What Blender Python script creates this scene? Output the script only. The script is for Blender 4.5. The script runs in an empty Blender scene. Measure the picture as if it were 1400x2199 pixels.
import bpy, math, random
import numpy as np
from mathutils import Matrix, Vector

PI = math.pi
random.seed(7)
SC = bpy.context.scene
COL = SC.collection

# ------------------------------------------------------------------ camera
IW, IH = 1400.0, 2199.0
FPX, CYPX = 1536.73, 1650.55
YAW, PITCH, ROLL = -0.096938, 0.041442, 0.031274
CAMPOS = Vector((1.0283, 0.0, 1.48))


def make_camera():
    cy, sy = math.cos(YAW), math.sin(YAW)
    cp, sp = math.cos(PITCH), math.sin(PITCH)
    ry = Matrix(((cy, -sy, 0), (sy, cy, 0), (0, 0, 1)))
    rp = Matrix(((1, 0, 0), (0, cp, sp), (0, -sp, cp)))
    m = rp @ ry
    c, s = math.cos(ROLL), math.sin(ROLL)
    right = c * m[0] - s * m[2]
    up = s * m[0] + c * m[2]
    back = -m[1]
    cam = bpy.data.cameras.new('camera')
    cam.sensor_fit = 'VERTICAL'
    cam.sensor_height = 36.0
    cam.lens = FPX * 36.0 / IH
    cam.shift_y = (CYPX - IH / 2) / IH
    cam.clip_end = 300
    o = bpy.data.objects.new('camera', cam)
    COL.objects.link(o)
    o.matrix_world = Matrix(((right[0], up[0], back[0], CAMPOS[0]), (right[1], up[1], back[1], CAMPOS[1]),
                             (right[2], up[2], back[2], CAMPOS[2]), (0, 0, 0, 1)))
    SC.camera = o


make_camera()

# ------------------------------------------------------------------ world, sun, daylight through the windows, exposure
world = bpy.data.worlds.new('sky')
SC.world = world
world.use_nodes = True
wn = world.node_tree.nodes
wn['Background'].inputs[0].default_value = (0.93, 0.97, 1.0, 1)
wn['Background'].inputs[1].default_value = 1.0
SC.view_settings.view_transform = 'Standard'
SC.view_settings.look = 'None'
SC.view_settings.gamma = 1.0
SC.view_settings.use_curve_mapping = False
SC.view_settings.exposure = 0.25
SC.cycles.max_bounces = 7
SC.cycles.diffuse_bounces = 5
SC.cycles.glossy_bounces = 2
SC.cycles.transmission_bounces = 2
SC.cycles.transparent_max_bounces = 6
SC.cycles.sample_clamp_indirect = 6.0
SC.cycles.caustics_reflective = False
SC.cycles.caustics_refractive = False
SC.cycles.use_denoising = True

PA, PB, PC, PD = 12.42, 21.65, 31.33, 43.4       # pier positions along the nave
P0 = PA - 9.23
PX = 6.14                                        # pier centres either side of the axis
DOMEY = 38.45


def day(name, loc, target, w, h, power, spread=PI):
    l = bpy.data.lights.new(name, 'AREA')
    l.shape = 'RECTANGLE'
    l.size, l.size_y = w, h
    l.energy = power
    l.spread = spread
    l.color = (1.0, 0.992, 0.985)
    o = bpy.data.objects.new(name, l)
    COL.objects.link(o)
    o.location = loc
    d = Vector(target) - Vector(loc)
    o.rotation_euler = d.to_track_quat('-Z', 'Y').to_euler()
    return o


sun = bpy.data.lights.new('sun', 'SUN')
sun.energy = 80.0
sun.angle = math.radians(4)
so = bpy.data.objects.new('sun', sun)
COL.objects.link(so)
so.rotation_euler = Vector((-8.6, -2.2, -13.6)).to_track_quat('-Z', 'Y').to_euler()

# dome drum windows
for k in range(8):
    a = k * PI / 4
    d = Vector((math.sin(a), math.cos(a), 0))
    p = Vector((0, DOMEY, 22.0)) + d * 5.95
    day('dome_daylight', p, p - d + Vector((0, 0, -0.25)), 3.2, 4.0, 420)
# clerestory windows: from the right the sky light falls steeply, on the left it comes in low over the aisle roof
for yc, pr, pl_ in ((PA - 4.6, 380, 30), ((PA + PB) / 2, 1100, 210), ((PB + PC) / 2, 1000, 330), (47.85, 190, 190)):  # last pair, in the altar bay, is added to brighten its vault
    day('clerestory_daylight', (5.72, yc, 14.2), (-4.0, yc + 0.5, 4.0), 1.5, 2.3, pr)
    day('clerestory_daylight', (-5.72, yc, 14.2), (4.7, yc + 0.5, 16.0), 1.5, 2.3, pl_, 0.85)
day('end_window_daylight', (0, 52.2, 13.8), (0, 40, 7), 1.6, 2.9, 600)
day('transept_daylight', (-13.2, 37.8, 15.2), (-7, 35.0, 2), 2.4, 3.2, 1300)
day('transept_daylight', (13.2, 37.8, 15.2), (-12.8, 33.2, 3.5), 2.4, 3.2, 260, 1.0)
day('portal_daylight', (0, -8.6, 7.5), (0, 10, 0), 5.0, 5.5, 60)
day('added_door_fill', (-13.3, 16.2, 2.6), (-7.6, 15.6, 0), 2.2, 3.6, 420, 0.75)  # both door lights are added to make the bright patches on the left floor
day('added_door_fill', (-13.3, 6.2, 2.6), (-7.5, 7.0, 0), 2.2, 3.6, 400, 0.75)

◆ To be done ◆
Reproduce exactly, please, only the lines from the start of the data above to the line that contains "COL = SC.collection", with both ends kept.

◆ Written solution ◆
What Blender Python script creates this scene? Output the script only. The script is for Blender 4.5. The script runs in an empty Blender scene. Measure the picture as if it were 1400x2199 pixels.
import bpy, math, random
import numpy as np
from mathutils import Matrix, Vector

PI = math.pi
random.seed(7)
SC = bpy.context.scene
COL = SC.collection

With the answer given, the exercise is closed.